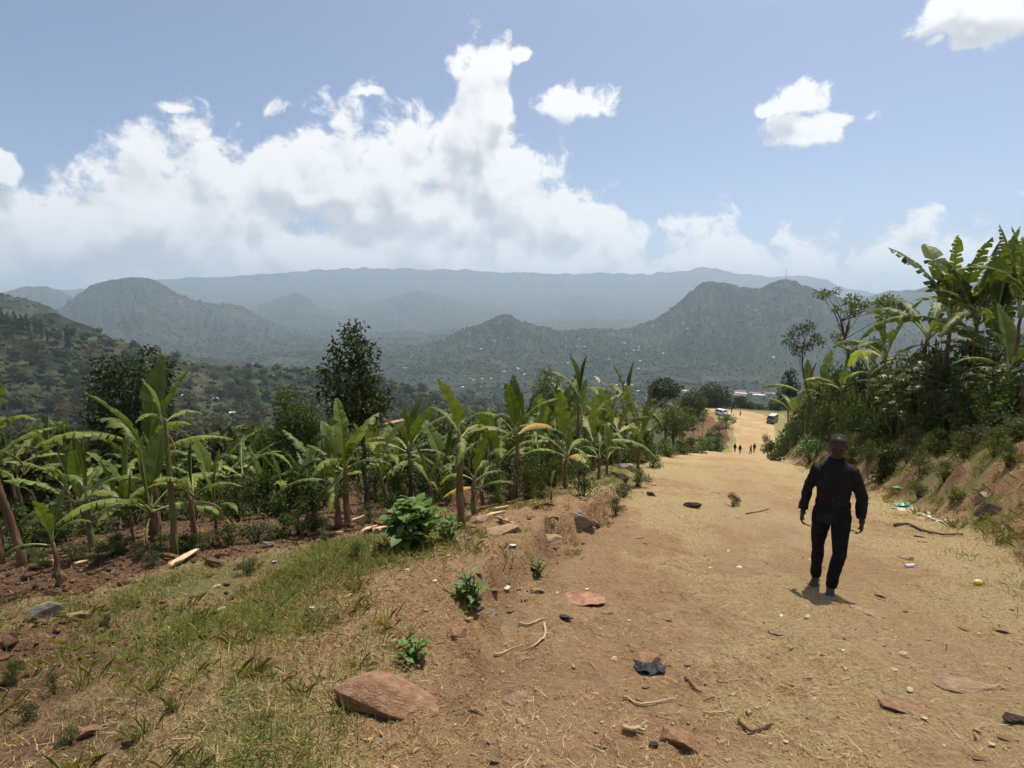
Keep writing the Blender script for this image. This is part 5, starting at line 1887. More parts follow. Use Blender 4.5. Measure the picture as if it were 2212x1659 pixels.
def stick(label, pts, rad, mat, group=None, lift=0.012, name='stick'):
    mb = MB()
    ps = [hit(*q) for q in pts]
    o0 = ps[0].copy()
    # smooth through the points
    fine_ = []
    for i in range(len(ps) - 1):
        for k in range(4):
            a = ps[max(i - 1, 0)]
            b, c = ps[i], ps[i + 1]
            d = ps[min(i + 2, len(ps) - 1)]
            t = k / 4
            q = .5 * ((2 * b) + (c - a) * t + (2 * a - 5 * b + 4 * c - d) * t * t + (3 * b - a - 3 * c + d) * t ** 3)
            fine_.append(q)
    fine_.append(ps[-1])
    fine_ = [Vector((q.x, q.y, gz(q.x, q.y) + lift + .5 * rad)) - o0 for q in fine_]
    n = len(fine_)
    mb.tube(fine_, [rad * (1 - .5 * i / n) for i in range(n)], 6)
    o = link(name, mb.mesh(name, [mat], True), None, o0)
    return tag(o, label, 'stick', group)


stick('curved pale dry stalk on the bare soil', [(1175, 1350), (1178, 1370), (1165, 1390), (1138, 1410)], .011, M_STICK)
stick('short straight pale stalk lying left of the curved stalk', [(1068, 1418), (1100, 1408), (1128, 1398)], .008, M_STICK)
stick('forked pale stalk above the curved stalk', [(1120, 1352), (1150, 1350), (1178, 1340)], .009, M_STICK)
stick('flat pale strip of stalk below the black plastic', [(1345, 1578), (1370, 1582), (1392, 1583)], .013, M_STICK)
stick('dark bent stick at the lower middle of the track', [(1595, 1562), (1615, 1582), (1640, 1580), (1668, 1570)], .010, M_STICKD)
stick('pale curved straw stalk above the dark bent stick', [(1520, 1545), (1548, 1545), (1580, 1537)], .006, M_STICK)
stick('long brown branch lying at the right edge of the track', [(1932, 1138), (1955, 1135), (1985, 1145), (2020, 1155), (2080, 1158)], .030, M_STICKD, lift=.02, name='branch')
stick('dark twig lying across the track below the gray green bush', [(1612, 1112), (1632, 1108), (1660, 1100)], .016, M_STICKD)
stick('thin dark twig beside the split stone', [(1480, 1470), (1500, 1492), (1516, 1500)], .010, M_STICKD)
stick('dark stick at the lower left among the grass', [(268, 1612), (285, 1608), (300, 1600)], .014, M_STICKD)
stick('long pale root across the soil at the bottom', [(1345, 1512), (1400, 1524), (1460, 1512)], .006, M_STICK)
stick('fallen pale pole on the tilled soil behind the tall brown stem', [(1112, 1092), (1150, 1083), (1180, 1076)], .014, M_STICK)
rgq = random.Random(3)
for i in range(16):
    px, py = rgq.uniform(1000, 2150), rgq.uniform(1180, 1640)
    a = rgq.uniform(0, 3.14)
    l = rgq.uniform(14, 34)
    stick(mark_label('short dry twig', px, py), [(px, py), (px + l * .5 * math.cos(a), py + .3 * l * math.sin(a) + rgq.uniform(-2, 2)), (px + l * math.cos(a), py + .55 * l * math.sin(a))], rgq.uniform(.003, .006), rgq.choice([M_STICK, M_STICK, M_STICKD]), 'short twigs on the track')


def crumple(label, px, py, w, d, mat, seed, name, cat, h=.25, group=None, rz=0.0, n=9):
    """a thin crumpled sheet lying on the ground, with thickness"""
    p = hit(px, py)
    k = Vector((p.x, p.y, p.z - 1.6)).length / FPX
    rg = random.Random(seed)
    W, D = w * k / 2, d * k / 2
    vs, fs = [], []
    for j in range(n):
        for i in range(n):
            u, v = i / (n - 1) * 2 - 1, j / (n - 1) * 2 - 1
            q = math.sqrt(max(0, 1 - .45 * v * v))
            x = u * W * q * (1 + rg.uniform(-.06, .06))
            y = v * D * math.sqrt(max(0, 1 - .35 * u * u)) * (1 + rg.uniform(-.06, .06))
            z = h * W * (.5 + .5 * math.sin(u * 5 + seed) * math.cos(v * 4 + seed * 2) + rg.uniform(-.25, .25)) * (1 - .5 * max(abs(u), abs(v)))
            vs.append((x, y, z + .008))
    for j in range(n - 1):
        for i in range(n - 1):
            fs.append((j * n + i, j * n + i + 1, (j + 1) * n + i + 1, (j + 1) * n + i))
    me = mesh_from(name, vs, fs, [mat], None, False)
    o = link(name, me, None, p, (-.20, 0, rz))
    md = o.modifiers.new('thickness', 'SOLIDIFY')
    md.thickness = .004
    return tag(o, label, cat, group)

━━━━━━

# EXERCISE AIM
Repeat, word for word and with no pictures, only the lines running from the beginning of the data to the line that contains "return tag(o, label, 'stick', group)".

# THE ANSWER
Keep writing the Blender script for this image. This is part 5, starting at line 1887. More parts follow. Use Blender 4.5. Measure the picture as if it were 2212x1659 pixels.
def stick(label, pts, rad, mat, group=None, lift=0.012, name='stick'):
    mb = MB()
    ps = [hit(*q) for q in pts]
    o0 = ps[0].copy()
    # smooth through the points
    fine_ = []
    for i in range(len(ps) - 1):
        for k in range(4):
            a = ps[max(i - 1, 0)]
            b, c = ps[i], ps[i + 1]
            d = ps[min(i + 2, len(ps) - 1)]
            t = k / 4
            q = .5 * ((2 * b) + (c - a) * t + (2 * a - 5 * b + 4 * c - d) * t * t + (3 * b - a - 3 * c + d) * t ** 3)
            fine_.append(q)
    fine_.append(ps[-1])
    fine_ = [Vector((q.x, q.y, gz(q.x, q.y) + lift + .5 * rad)) - o0 for q in fine_]
    n = len(fine_)
    mb.tube(fine_, [rad * (1 - .5 * i / n) for i in range(n)], 6)
    o = link(name, mb.mesh(name, [mat], True), None, o0)
    return tag(o, label, 'stick', group)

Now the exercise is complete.